Über die 110 Mandate entscheiden 7,1 Millionen registrierte Wähler in einem zweistufigen Wahlverfahren: Gewinnt kein Kandidat in einem Wahlkreis die absolute Mehrheit (mehr als 50 Prozent der abgegebenen Stimmen), entscheidet eine Stichwahl zwischen den beiden Kandidaten mit den meisten Stimmen. Belarussen können sich zur Wahl stellen, wenn sie mindestens 21 Jahre alt sind und nicht strafrechtlich belangt wurden. Unabhängige Kanditaten müssen zudem mindestens 1.000 Unterschriften wahlberechtigter Unterstützer sammeln.
Das Repräsentantenhaus hat allerdings kaum Einflussmöglichkeiten, da das politische System in Belarus auf die Macht von Präsident Alexander Lukaschenko und seiner Regierung zugeschnitten ist. So müssen Gesetzentwürfe den zuständigen Ministerien vorgelegt werden, bevor sie eingebracht werden. Zudem wird die Zustimmung der ersten Kammer des Parlaments benötigt, die der Präsident kontrolliert und dessen Mitglieder teilweise direkt von ihm ernannt werden. Der Präsident kann zudem auch ohne Zustimmung des Parlaments Dekrete mit Gesetzeskraft erlassen.

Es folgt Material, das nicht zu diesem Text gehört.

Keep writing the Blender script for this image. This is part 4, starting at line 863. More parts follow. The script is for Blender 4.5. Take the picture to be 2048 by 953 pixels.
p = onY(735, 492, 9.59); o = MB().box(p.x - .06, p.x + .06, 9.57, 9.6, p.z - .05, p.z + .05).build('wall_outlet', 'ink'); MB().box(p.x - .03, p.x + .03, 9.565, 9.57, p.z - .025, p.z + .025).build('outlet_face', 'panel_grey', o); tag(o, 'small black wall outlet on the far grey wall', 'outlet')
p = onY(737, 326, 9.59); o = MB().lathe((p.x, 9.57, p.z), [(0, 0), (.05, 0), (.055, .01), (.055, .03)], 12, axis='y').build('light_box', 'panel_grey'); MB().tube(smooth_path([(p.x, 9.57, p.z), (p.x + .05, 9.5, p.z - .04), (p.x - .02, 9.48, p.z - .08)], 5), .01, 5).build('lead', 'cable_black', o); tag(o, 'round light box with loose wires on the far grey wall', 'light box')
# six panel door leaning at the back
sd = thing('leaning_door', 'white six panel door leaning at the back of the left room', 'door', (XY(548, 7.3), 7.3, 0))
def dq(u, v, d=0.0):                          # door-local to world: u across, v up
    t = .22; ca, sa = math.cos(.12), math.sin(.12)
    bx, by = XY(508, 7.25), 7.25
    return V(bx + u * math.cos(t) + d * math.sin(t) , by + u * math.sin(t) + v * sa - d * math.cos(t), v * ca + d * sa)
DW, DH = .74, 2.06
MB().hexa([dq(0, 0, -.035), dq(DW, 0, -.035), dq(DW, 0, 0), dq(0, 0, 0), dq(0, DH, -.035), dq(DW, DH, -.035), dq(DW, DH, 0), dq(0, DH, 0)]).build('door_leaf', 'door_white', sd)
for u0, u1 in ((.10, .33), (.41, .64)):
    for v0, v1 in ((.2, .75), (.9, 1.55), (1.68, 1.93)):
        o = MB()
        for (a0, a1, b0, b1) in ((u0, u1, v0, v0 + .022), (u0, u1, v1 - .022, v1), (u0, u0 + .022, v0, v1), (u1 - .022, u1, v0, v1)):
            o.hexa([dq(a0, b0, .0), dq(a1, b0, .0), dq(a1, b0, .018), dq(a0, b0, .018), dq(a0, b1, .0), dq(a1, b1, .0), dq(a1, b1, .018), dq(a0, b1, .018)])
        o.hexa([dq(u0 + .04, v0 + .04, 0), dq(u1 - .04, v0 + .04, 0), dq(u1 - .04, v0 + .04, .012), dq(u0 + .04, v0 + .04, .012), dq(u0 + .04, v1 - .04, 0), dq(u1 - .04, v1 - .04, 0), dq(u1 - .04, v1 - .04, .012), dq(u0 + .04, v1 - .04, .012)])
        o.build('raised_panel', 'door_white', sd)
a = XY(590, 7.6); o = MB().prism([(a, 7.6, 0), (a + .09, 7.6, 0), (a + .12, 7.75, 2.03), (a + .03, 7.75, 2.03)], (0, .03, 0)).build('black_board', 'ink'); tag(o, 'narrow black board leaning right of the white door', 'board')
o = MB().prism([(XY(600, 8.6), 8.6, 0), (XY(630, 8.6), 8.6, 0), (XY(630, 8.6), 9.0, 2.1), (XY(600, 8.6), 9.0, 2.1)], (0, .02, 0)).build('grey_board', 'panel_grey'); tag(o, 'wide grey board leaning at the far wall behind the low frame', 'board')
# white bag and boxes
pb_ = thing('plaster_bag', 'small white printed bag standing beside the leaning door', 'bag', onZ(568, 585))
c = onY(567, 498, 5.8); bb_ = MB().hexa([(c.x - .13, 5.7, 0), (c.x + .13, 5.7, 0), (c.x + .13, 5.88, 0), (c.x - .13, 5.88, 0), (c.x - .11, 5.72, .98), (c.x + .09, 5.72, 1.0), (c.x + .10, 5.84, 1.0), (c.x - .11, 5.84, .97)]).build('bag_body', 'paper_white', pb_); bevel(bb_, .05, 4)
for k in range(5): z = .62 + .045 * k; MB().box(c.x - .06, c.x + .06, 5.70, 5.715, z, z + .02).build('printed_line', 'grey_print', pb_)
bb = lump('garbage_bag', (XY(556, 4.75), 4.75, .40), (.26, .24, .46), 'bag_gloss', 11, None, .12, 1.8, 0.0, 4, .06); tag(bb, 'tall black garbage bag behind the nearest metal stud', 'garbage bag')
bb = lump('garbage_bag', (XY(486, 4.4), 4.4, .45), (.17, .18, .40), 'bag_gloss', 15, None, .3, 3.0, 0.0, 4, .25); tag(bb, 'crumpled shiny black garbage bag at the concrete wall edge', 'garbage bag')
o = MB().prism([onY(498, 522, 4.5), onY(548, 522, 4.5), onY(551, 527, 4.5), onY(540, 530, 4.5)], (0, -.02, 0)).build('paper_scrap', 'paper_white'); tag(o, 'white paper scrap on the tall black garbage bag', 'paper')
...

Der autoritär regierende Lukaschenko steht seit mittlerweile 18 Jahren an der Spitze des Landes.
Laut der Organisation für Sicherheit und Zusammenarbeit in Europa (OSZE) erfüllten weder die Parlamentswahlen 2004 und 2008, noch die Präsidentschaftswahlen 2001, 2006 und 2010 demokratische Standards, also keine Parlaments- oder Präsidenschaftswahl seit Beginn der Beobachtermissionen 2001. Andere internationale Beobachter gehen davon aus, dass zuletzt die Wahlen von 1996 frei und fair abliefen.
122 Bewerber von der Teilnahme ausgeschlossen
Für die anstehende Wahl haben die Wahlbehörden prominente Oppositionelle nicht zugelassen. Beispielsweise wird dem früheren Präsidentschaftskandidaten Alexander Milinkewitsch wegen formaler Fehler bei der Registrierung die Teilnahme verwehrt. Milinkewitsch bezeichnete die Entscheidung als politisch motiviert.
In einem Zwischenbericht zur anstehenden Wahl stellt die OSZE fest, dass 122 Personen eine Kandidatur verweigert worden ist. Insgesamt treten noch 364 Bewerber an.
Behinderung von Berichterstattung und Wahlbeobachtung
Im Vorfeld der Wahl behinderten belarussische Offizielle eine unabhängige Berichterstattung und die Beobachtung des Urnengangs. Am 18. September nahm die Polizei in Minsk mehrere belarussische und internationale Journalisten vorübergehend fest und hinderte sie so daran, über eine Veranstaltung von Oppositionellen zu berichten.
Kein Visum erhielten die Bundestagsabgeordnete Marieluise Beck (Grüne) und ein litauischer Parlamentarier, die zur Wahlbeobachtung nach Minsk reisen wollten.
Menschenrechtsverletzungen und Sanktionen der EU
In Folge der Präsidentschaftswahl Ende 2010 war es zu Großdemonstrationen gekommen, auf die das Regime mit Repression reagierte. Die EU verschärfte daraufhin ihre Sanktionen gegen Belarus. So wurden beispielsweise Einreisesperren für etwa 200 führende Repräsentanten des Staates ausgesprochen. Ferner verhängte der Rat der Europäischen Union im Juni 2011 ein Waffenembargo und ein Exportverbot für Geräte, die zur Unterdrückung dienen können.
Die Organisation Amnesty International listet in ihrem aktuellen Jahresbericht eine Reihe von Menschenrechtsverletzungen in Belarus auf und wirft dem Regime neben massiven Einschränkungen der Meinungs- Vereinigungs- und Versammlungsfreiheit auch Folter und unfaire Gerichtsverfahren vor. In Belarus ist die Todesstrafe nicht abgeschafft. 2011 wurden zwei Männer hingerichtet und zwei Todesurteile verhängt.